Many a different musician to think about today, with two violinists, two pianists and a 'cellist at St. Andrew's church, playing pieces by German, Czech, French and Japanese composers. Melita came with me to hear them.
The first concert began and ended with a Beethoven sonata: op. 30 no. 3 for violin and piano—with a beautifully tuneful minuetto movement and humorous key changes in the allegro vivace—and one of his cello sonatas (op. 102, no. 4). The pianist Jamie Parker of the Gryphon Trio set a prodigiously fast pace for the violinist (Mark Fewer) to match. He did keep up, though, and returned with the slender but powerful young Denise Djokic for the item programmed between the Beethoven sonatas, telling us that the composer of this Duo for Violin and Cello was not very well known, though he predicted he soon would be, now that his lost or forgotten music had recently been resurrected. This was Erwin Schulhof, born in 1894, a Czech Jew who had died in a concentration camp in 1942. He had written the Duo in four movements at the age of thirty. Movement 2, entitled Zingaresca (gypsy dance) was "like Bartók," as Melita whispered, and in the last movement too there was some bouncy activity, the players simultaneously bowing and plucking and sometimes playing col legno battuto. Ms Djokic was accompanied by a Japanese lady for the Beethoven: Kyoko Hashimoto.
The second concert of today starred Denise's brother, Mark Djokic. That's a remarkable family and not just because of their good looks. Their father is also a professional violinist and their mother a concert pianist. Kyoko Hashimoto reappeared, to accompany Mark at the piano in a programme designed to celebrate the cultural and diplomatic relations between Canada and Japan, an 80 year partnership, so the poster claimed ("with a couple of short breaks for war," Melita added drily). Anyway I liked the sentiment expressed in English on the poster—Miles Apart, Minds Together—and in French—Esprit unis, malgré la distance.

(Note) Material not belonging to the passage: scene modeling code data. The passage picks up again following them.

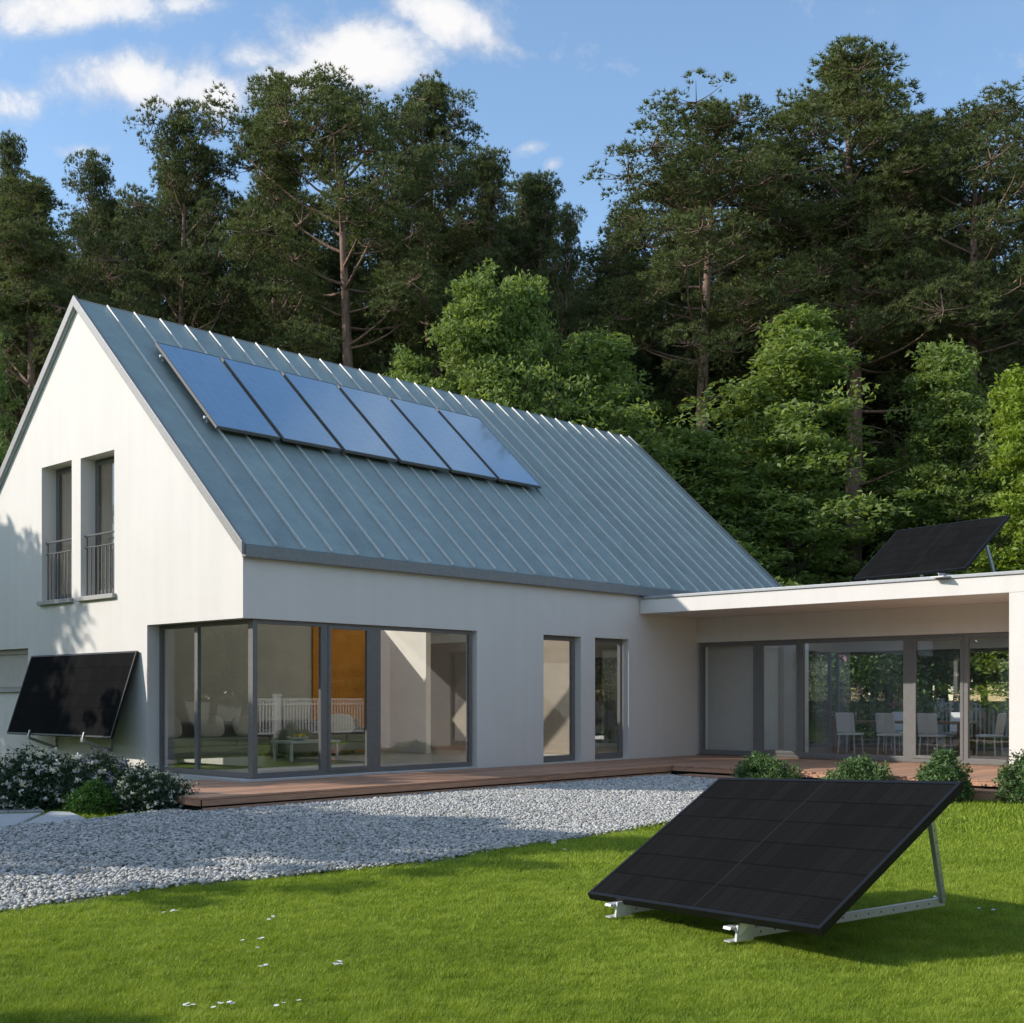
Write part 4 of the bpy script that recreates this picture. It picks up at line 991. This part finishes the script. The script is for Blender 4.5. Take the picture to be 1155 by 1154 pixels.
CL = [(60, 12, 140, 30, 1.0, .05), (140, 88, 105, 38, 1.05, 0), (235, 105, 85, 28, .9, -.1), (30, 110, 55, 30, .65, .3), (330, 92, 90, 34, .95, .2), (405, 62, 105, 46, 1.1, .1), (515, 30, 90, 34, 1.05, -.45), (575, 55, 40, 16, .7, -.4),
      (300, 70, 60, 30, .6, 0), (626, 186, 16, 10, .55, .4), (600, 166, 26, 10, .42, .2), (90, 172, 34, 12, .45, 0), (200, 5, 60, 14, .6, 0), (-250, 60, 200, 60, 1, 0), (1500, -60, 260, 70, 1, 0)]
tot = None
for c_ in CL:
    b = cloud(*c_); tot = b if tot is None else math_(nt, 'MAXIMUM', tot, b)
nz3 = N(nt, 'ShaderNodeTexNoise', Scale=22., Detail=6., Roughness=.6); L(nt, cvec.outputs[0], nz3.inputs['Vector'])
nz = N(nt, 'ShaderNodeTexNoise', Scale=11., Detail=12., Roughness=.66, Distortion=.15); L(nt, cvec.outputs[0], nz.inputs['Vector'])
den = math_(nt, 'SUBTRACT', math_(nt, 'MULTIPLY_ADD', nz.outputs[0], 2.1, math_(nt, 'MULTIPLY', tot, .98)), 1.27)
sep = N(nt, 'ShaderNodeSeparateXYZ'); L(nt, co, sep.inputs[0])
nz2 = N(nt, 'ShaderNodeTexNoise', Scale=2.6, Detail=8., Roughness=.6); L(nt, co, nz2.inputs['Vector'])  # extra clouds outside the view, added to lift and whiten the fill light
away = N(nt, 'ShaderNodeMapRange'); L(nt, math_(nt, 'DIVIDE', math_(nt, 'SUBTRACT', dot(tuple(az0)), math_(nt, 'MULTIPLY', sep.outputs[2], .55)), 1.), away.inputs[0])
away.inputs[1].default_value = .62; away.inputs[2].default_value = .38; away.inputs[3].default_value = 0; away.inputs[4].default_value = 1
den2 = math_(nt, 'MULTIPLY', math_(nt, 'MULTIPLY', math_(nt, 'SUBTRACT', nz2.outputs[0], .47), 2.6), away.outputs[0])
den = math_(nt, 'MAXIMUM', den, den2)
den = ramp(nt, den, [(0, (0, 0, 0)), (.2, (.28, .28, .28)), (.45, (.75, .75, .75)), (.75, (1, 1, 1))])
blue = mixc(nt, 1., sky.outputs[0], (.95, 1.03, 1.06), 'MULTIPLY')
shade = ramp(nt, math_(nt, 'MULTIPLY_ADD', den, 1., math_(nt, 'MULTIPLY', math_(nt, 'SUBTRACT', nz3.outputs[0], .5), 1.3)), [(.25, (2.9, 3.05, 3.4)), (.85, (4.2, 4.15, 4.15))])
mixsky = mixc(nt, den, blue, shade) if True else mixc(nt, den, sky.outputs[0], (5.2, 5.15, 5.3))
bg = N(nt, 'ShaderNodeBackground', Strength=.13); L(nt, mixsky, bg.inputs[0])
wo = N(nt, 'ShaderNodeOutputWorld'); L(nt, bg.outputs[0], wo.inputs[0])
# ------------------------------------------------------------------ render settings
SC.view_settings.view_transform = 'Standard'; SC.view_settings.look = 'None'; SC.view_settings.exposure = 0.85; SC.view_settings.gamma = 1
SC.render.engine = 'CYCLES'
cy = SC.cycles; cy.max_bounces = 10; cy.transparent_max_bounces = 24; cy.glossy_bounces = 5; cy.diffuse_bounces = 4; cy.transmission_bounces = 4
cy.use_denoising = True; cy.caustics_reflective = False; cy.caustics_refractive = False; cy.sample_clamp_indirect = 6
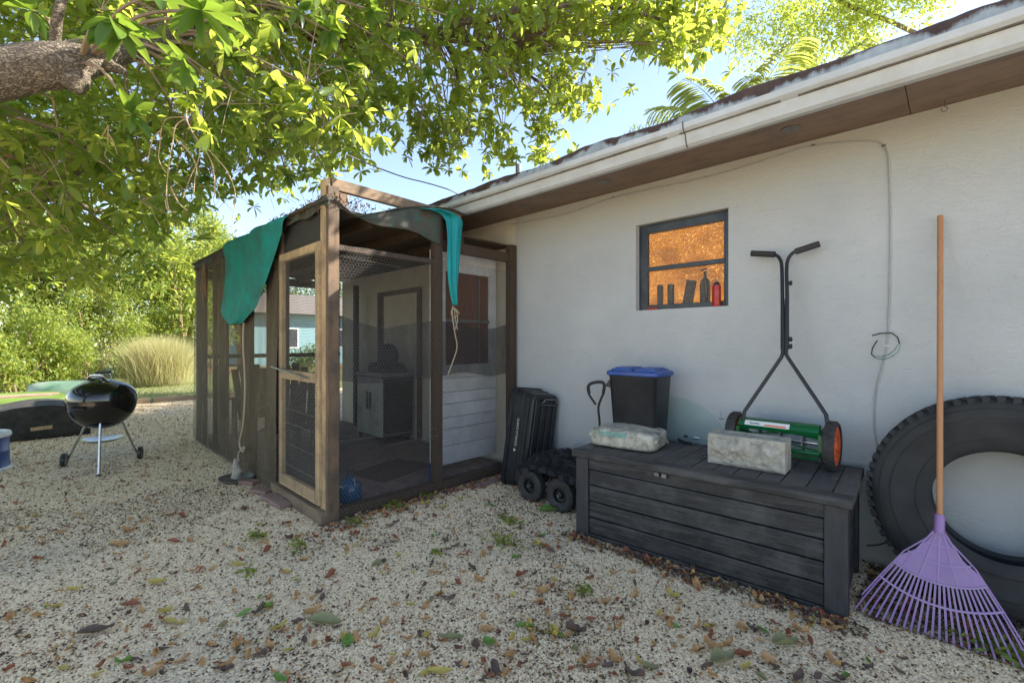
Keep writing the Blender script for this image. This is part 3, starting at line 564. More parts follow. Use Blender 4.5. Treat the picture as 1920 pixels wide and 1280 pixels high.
post(XB, YS + .3, .02, 2.44, .09, .09, 'timber_dark'); post(XB, 2.6, .02, 2.44, .09, .09, 'timber_dark'); post(XB, WALL_Y - .06, .02, 2.44, .09, .09, 'timber_old')
post(-6.95, WALL_Y - .12, .03, 2.3, .07, .07, 'timber_dark'); post(-6.35, WALL_Y - .05, .03, 2.15, .05, .04, 'timber_old')
# top beam across the front, leaning to the eave
obj('top_beam', MB().beam((XF, YS + .01, 2.63), (XF, 2.86, 2.60), .045, .09), 'timber_old_h', porch, smooth=0, bev=.004)
obj('block', MB().span((XF - .03, YS + .06, 2.47), (XF + .05, YS + .12, 2.56)), 'timber_old', porch, smooth=0)
obj('header', MB().span((XF - .03, YS + .06, 2.12), (XF + .02, 2.56, 2.16)), 'timber_dark', porch, smooth=0)
obj('header', MB().span((XF - .02, 2.62, 2.26), (XF + .02, WALL_Y - .02, 2.36)), 'timber_dark', porch, smooth=0)
obj('bottom_rail', MB().span((XF - .045, YS + .05, .0), (XF + .04, WALL_Y - .1, .09)), 'timber_dark', porch, smooth=0, bev=.004)
obj('threshold', MB().span((-4.55, YS - .09, .0), (XF + .04, YS + .02, .10)), 'timber_old_x', porch, smooth=0, bev=.006)
obj('side_top_rail', MB().beam((XB, YS, 2.44), (-4.4, YS, 2.46), .05, .08), 'timber_old_x', porch, smooth=0)
obj('side_header', MB().span((-4.6, YS - .012, 2.2), (XF - .05, YS + .012, 2.47)), 'dark_stuff', porch, smooth=0)
obj('bottom_rail', MB().span((XB, YS - .03, .0), (-4.52, YS + .03, .08)), 'timber_dark', porch, smooth=0)
for z in (1.15,): obj('mid_rail', MB().span((XB - .03, YS, z), (XB + .03, WALL_Y, z + .06)), 'timber_dark', porch, smooth=0)
obj('back_top_rail', MB().span((XB - .04, YS, 2.30), (XB + .04, WALL_Y, 2.42)), 'timber_dark', porch, smooth=0)
for y in (1.9, 2.4, 2.9): obj('rafter', MB().span((XB, y, 2.36), (XF - .05, y + .05, 2.44)), 'timber_dark', porch, smooth=0)
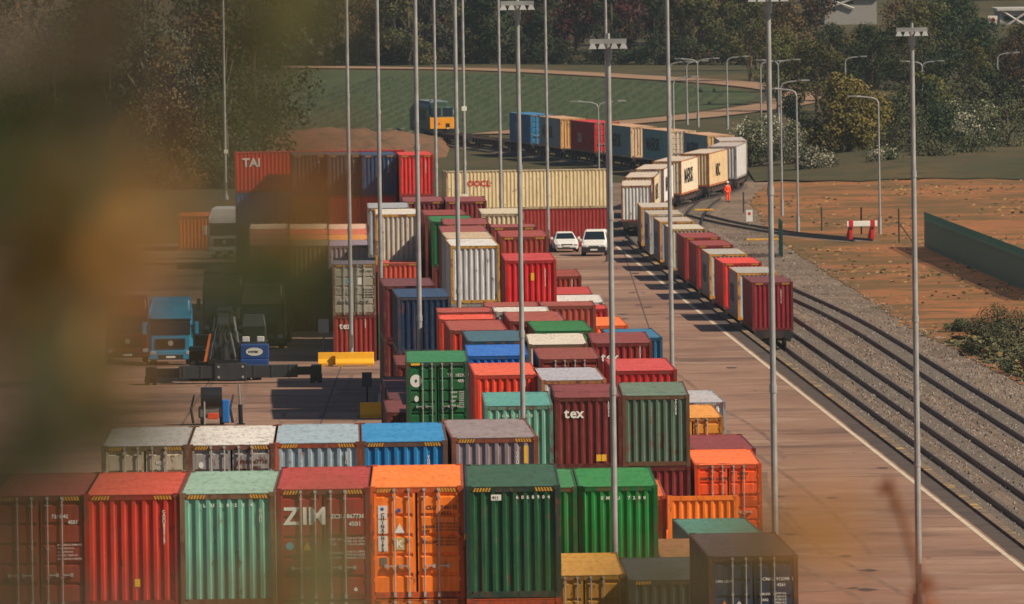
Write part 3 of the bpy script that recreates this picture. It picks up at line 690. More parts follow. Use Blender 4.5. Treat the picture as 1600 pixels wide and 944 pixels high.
# far left yard stacks
stack(519, 413, [STD, HC], (170, 166, 152), 'grey door-end container with a pale blue sticker by the yellow barriers', -.6, front='door', group=G3, marks=[greydoor], roof=(120, 112, 124), tiers=[((158, 56, 44), 'rust red container with white lettering behind the yellow barriers', 'plain', [tex(), vcode(.6, 'TEX 829', top=.6)])], frame=(132, 110, 92))
stack(588, 416, [STD, HC], (196, 90, 66), L=6.058, sh=(0, 5.6), label= 'rust orange container showing as a thin strip beside the grey door-end one', yaw=-.6, group=G3, tiers=[((16, 140, 66), 'green container showing as a thin strip under the rust orange one', 'plain')])
stack(586, 335, [STD, STD, HC], (196, 186, 172), 'tall beige ribbed container with yellow posts on the far stack', -.8, group=G3, frame=(206, 152, 60), roof=(214, 206, 196), tiers=[((206, 84, 56), 'coral door-end container under the tall beige one', 'door')], rust=.6)
stack(574, 325, [STD, STD, HC], (168, 170, 176), 'light grey container at the left shoulder of the tall beige one', -.8, group=G3)
stack(629, 315, [STD, STD, HC], (134, 60, 62), 'maroon container with a long roof behind the tall beige one', -.8, group=G3, roof=(146, 76, 78))
stack(696, 315, [STD, STD, HC], (140, 56, 58), 'maroon container roof behind the bright green roof edge of the far stacks', -.8, group=G3, roof=(150, 74, 74))
stack(674, 346, T3, (18, 104, 58), 'dark green container with a bright green roof edge in the far stacks', -1.4, group=G3, roof=(22, 128, 74))
stack(664, 336, T3, (150, 66, 50), 'rust brown container left of the dark green one in the far stacks', -1.4, group=G3)
stack(693, 351, H3, (150, 66, 62), sh=(0, .4), label='second dusty red roofed container behind the tan roof', yaw=-1.0, group=G3, roof=(154, 78, 74))
stack(690, 358, H3, (150, 72, 68), sh=(0, -5.7), label= 'dusty red roofed container behind the tan roof', yaw=-1.0, group=G3, roof=(158, 84, 78))
stack(767, 355, H3, (150, 72, 60), 'dusty red roofed container left of the pair of white cars', -1.0, group=G3, roof=(160, 84, 78), L=6.058)
stack(782, 370, H3, (160, 66, 48), 'brown-red ribbed container behind the tall bright red one', -1.0, group=G3, roof=(166, 76, 62))
stack(752, 334, T3, (206, 190, 160), 'cream ribbed container with a tan roof in the far stacks', -1.0, group=G3, roof=(206, 194, 172))
# a low field of roofs left of the far stacks
for (yy_, cc) in ((384, [(150, 96, 64), (120, 110, 80), (162, 146, 160)]), (375, [(150, 104, 66), (186, 120, 60), (226, 158, 80)]), (366.3, [(160, 96, 70), (206, 110, 72), (220, 126, 98)]), (358, [(196, 176, 150), (206, 180, 150), (226, 190, 168)])):
    nm = {384: 'nearest', 375: 'second', 366.3: 'third', 358: 'farthest'}[yy_]
    for k, c3 in enumerate(cc):
        stack(389 + k * 62, yy_, T2, c3, 'low container in the %s row of the flat-topped far block, %s of three' % (nm, ('left', 'middle', 'right')[k]), -.8, group=G3)
# long side-on containers
def sideon(px, py, zs, cols, labels, yaw, **kw):
    z = sum(zs); p = at(px, py, z)
    for k in range(len(zs) - 1, -1, -1):
        z -= zs[k]; i = len(zs) - 1 - k
        container(p.x, p.y + HW, z, R(yaw - 90), cols[i], labels[i], H=zs[k], group=G3, **({**kw, 'marks': kw.get('marks') if i == 0 else None}))
def ooclmark(t): letter(t, 'OOCL', .62, 1.55, 1.75, RED_INK, side='R')
sideon(694, 268, [HC, HC], [(212, 196, 158), (156, 50, 42)], ['long cream container seen side-on with red lettering', 'long brick red side-on container under the cream one'], 7, marks=[ooclmark], rust=.4)
def taimark(t): letter(t, 'TAI', .85, .55, 1.85, side='R')
sideon(366, 238, [STD, STD, HC], [(206, 36, 36), (52, 100, 160), (60, 60, 64)], ['long bright red side-on container with white lettering on the far left stack', 'blue side-on container under the bright red one', 'dark side-on container at the bottom of the far left stack'], 1.5, marks=[taimark], rust=.15)
for (x_, c1, c2, l1) in ((458, (84, 74, 66), (150, 84, 44), 'olive brown end-on container behind orange blurred leaves, far left stack'), (512, (80, 78, 82), (214, 78, 88), 'slate grey end-on container on the far left stack'), (566, (22, 78, 116), (190, 36, 44), 'navy blue end-on container on the far left stack'), (624, (206, 58, 46), (140, 62, 62), 'coral red end-on container at the right end of the far left stack')):
    nm = ' '.join(l1.split()[:3])
    stack(x_, 241, [STD, STD, HC], c1, l1, -1.6, sh=(0, -3.2), group=G3, tiers=[(c2, 'container under the %s container on the far left stack' % nm.replace(' end-on', ''), 'plain')], marks=[vcode(.66)])
stack(278, 338, [STD], (206, 112, 40), 'orange ribbed container standing alone behind blurred leaves, far left', -1, group=G3)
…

The first, short piece, Perpetual, composed last year by Jo Kondo, was a strange one, the same five, rising notes repeated on the violin over and over. Then came Duo Invernale by a composer known to the pianist. I've heard so much new music today that I can't remember anything about this now, but the next item did make an impression on me. We were told by Mark Djokic that this composer, Somei Satoh, was self-taught, and that the piece (written in 1980) was unclassifiable, "just subtle", he said, "a minimalist piece, ... very free, that's why I like it so much!" He also called it "sporadic and random" and said it had no bar lines. The composition was called Birds in Warped Time II like the title of some modern abstract painting. It had a repetitive but delicate, high pitched piano part which went on in the background the whole time like the warbling of birds or trickling of water. Against this, the violin sighed and slurred like the one-stringed Chinese violin I heard in Montreal's Chinese Gardens last September. The effect was very atmospheric, as soothing as a Zen garden. I really liked it.
Then followed a performance of Debussy's Sonata No. 3 in G minor; I could tell why the performers had chosen it, for the first movement was not unlike the Japanese music we'd been hearing.
The second part of the afternoon concert began with another impressionistic, ten minute Japanese piece, Distance de Fee, this one by Toru Takemitsu, who admits he was influenced by Debussy.
The last Beethoven Sonata of the day was the short, three-movement op. 12, no. 2. Altogether there are ten violin sonatas and five 'cello sonatas by Beethoven, all of which are being played at this year's festival.